The experience varies enormously depending on where you are. Shopping malls in Shanghai or Beijing often have spotless restrooms with both squat and Western-style options, attendants who clean regularly, and stocked supplies. Train station restrooms are a significant step down: busier, less maintained, and almost always squat-only. Highway rest stops along intercity routes tend to be the most basic, sometimes with minimal partitions between stalls and no running water for handwashing.

If having a seated toilet matters to you, international hotels, Starbucks locations, and Western chain restaurants reliably have them. The “third restroom” stalls in airports and newer transit hubs also have seated toilets and are usually single-occupancy, offering more privacy and space.

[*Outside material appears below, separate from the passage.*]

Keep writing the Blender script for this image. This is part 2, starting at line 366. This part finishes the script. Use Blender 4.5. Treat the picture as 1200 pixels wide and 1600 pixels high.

Tips That Make a Real Difference

  • Empty your pockets first. Phones and wallets fall out of pockets in a deep squat more often than you’d think, and retrieving something from a squat toilet drain is not a situation you want to be in.
  • Wear shoes you can wipe down. Restroom floors, especially in busy transit stations, are frequently wet. Sandals with open toes are a poor choice.
  • Use the accessible stall when available. Chinese building codes require accessible toilets in public facilities, and these stalls are larger with grab bars and a seated toilet. They’re a practical option if you have knee problems, mobility limitations, or are traveling with small children.
  • Pay toilets exist. Some public restrooms, particularly near tourist sites, charge a small fee of 1 to 2 yuan (roughly 15 to 30 US cents). Keep coins or small bills handy, though many now accept mobile payment.
  • Download a restroom finder app. Apps like Amap (高德地图) show nearby public restrooms and sometimes include cleanliness ratings.